What is needed:
Set out every line bearing the string "picture".

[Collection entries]

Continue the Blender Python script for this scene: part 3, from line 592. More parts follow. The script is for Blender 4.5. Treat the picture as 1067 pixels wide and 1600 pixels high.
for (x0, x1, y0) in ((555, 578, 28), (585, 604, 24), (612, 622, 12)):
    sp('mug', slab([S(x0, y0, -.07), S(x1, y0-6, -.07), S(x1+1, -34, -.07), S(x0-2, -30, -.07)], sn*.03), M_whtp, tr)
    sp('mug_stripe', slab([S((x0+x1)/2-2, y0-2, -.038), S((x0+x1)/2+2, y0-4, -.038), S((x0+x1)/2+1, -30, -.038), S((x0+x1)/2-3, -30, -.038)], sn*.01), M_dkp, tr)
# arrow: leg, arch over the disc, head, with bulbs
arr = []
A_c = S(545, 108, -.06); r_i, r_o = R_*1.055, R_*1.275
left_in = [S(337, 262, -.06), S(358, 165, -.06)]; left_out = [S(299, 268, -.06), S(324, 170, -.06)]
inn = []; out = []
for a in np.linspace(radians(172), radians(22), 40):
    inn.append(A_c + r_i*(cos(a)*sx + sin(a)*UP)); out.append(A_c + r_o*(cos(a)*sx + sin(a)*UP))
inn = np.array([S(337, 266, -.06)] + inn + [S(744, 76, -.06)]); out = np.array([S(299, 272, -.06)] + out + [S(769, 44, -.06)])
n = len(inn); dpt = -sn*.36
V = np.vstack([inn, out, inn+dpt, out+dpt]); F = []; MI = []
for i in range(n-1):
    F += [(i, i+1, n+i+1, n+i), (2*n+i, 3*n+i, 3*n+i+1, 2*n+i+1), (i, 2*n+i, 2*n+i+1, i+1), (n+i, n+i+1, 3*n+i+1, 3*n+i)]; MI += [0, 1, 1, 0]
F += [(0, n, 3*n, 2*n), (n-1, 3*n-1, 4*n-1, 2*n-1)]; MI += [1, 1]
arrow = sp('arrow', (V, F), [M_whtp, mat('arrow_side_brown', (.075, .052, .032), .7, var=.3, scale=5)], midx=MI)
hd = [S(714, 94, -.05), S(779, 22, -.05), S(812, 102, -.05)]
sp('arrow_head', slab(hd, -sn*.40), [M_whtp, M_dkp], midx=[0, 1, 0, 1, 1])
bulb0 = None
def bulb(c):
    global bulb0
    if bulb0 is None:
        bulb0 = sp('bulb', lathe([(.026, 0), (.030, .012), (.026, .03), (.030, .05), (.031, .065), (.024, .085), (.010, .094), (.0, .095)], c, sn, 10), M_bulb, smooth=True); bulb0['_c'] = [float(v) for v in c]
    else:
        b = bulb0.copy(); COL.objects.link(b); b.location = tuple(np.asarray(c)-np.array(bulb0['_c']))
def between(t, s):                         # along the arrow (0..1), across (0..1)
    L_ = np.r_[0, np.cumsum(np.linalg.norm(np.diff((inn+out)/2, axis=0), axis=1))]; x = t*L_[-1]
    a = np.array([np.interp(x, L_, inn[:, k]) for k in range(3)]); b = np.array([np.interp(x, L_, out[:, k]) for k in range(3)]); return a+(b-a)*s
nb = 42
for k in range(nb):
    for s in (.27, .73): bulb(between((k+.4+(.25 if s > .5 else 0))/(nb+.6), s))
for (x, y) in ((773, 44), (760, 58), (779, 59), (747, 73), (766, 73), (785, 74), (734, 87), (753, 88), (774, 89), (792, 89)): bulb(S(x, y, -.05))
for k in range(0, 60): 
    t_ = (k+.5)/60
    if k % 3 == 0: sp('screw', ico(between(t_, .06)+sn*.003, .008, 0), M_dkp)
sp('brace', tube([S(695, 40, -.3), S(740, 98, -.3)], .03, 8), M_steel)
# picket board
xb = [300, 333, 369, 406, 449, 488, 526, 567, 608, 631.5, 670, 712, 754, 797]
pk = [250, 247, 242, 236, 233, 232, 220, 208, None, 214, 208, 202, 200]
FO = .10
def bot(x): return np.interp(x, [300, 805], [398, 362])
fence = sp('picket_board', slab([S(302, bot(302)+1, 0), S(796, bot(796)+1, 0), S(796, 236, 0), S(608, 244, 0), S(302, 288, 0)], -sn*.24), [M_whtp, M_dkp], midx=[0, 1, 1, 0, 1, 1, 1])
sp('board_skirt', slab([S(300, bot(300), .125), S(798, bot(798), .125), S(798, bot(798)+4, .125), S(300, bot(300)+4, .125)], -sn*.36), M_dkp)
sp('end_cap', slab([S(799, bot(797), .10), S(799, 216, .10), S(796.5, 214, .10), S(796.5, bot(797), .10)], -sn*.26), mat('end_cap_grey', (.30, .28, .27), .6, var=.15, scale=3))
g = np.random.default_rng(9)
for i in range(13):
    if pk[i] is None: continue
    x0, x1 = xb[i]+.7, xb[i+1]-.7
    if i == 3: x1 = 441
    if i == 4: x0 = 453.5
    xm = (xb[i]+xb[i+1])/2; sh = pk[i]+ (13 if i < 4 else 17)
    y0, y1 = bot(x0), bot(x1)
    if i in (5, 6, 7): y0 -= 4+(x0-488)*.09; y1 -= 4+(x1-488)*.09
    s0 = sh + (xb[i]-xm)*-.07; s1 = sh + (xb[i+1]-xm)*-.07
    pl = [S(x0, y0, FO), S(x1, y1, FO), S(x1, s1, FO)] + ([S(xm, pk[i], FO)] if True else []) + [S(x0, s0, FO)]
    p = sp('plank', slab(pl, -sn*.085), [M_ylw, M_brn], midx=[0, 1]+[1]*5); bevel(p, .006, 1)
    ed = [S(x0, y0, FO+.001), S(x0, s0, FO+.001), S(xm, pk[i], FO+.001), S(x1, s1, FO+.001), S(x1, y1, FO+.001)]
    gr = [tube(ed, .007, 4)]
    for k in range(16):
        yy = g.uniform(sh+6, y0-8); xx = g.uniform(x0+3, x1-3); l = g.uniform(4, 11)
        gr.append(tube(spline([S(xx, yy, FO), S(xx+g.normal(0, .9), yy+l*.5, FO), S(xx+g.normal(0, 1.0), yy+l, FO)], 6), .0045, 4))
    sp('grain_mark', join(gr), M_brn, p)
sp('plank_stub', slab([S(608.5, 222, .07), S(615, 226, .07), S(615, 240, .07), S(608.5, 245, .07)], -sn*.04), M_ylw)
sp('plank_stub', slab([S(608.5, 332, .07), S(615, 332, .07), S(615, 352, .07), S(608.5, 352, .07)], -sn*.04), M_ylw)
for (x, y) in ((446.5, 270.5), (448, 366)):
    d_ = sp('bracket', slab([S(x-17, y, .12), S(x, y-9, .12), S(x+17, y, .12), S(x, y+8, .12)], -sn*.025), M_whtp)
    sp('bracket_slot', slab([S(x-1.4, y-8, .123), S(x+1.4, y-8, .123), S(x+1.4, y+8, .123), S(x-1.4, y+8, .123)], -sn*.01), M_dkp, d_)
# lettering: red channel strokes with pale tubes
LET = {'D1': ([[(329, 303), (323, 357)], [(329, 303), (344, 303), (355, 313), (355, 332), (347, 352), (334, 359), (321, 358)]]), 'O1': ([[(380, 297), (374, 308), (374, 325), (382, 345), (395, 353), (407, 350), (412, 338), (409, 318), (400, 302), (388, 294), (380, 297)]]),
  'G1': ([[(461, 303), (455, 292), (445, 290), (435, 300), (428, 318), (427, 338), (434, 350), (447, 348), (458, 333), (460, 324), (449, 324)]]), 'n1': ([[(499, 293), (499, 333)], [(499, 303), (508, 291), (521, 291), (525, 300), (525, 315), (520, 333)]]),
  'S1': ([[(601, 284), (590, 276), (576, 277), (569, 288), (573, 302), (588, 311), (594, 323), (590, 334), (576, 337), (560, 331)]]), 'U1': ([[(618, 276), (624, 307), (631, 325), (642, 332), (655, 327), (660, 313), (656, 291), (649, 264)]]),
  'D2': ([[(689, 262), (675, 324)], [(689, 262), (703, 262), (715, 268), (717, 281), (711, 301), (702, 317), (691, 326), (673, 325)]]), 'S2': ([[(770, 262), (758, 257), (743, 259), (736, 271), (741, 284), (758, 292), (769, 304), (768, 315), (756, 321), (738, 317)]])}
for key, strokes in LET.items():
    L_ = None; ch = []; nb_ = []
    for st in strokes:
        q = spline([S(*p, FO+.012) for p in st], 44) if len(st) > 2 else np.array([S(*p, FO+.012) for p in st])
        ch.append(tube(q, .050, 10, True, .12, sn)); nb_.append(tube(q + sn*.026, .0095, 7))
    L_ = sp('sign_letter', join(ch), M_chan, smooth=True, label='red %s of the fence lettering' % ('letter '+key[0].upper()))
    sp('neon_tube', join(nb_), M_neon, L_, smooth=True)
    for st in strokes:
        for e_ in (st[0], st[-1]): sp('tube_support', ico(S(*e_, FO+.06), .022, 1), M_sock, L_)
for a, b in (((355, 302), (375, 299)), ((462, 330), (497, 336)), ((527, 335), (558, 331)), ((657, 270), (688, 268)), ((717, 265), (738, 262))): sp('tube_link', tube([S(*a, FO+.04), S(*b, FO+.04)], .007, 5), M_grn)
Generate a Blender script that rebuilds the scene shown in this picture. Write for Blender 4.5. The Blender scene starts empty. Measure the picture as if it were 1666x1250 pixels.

Solution to the problem:
Continue the Blender Python script for this scene: part 3, from line 592. More parts follow. The script is for Blender 4.5. Treat the picture as 1067 pixels wide and 1600 pixels high.
Generate a Blender script that rebuilds the scene shown in this picture. Write for Blender 4.5. The Blender scene starts empty. Measure the picture as if it were 1666x1250 pixels.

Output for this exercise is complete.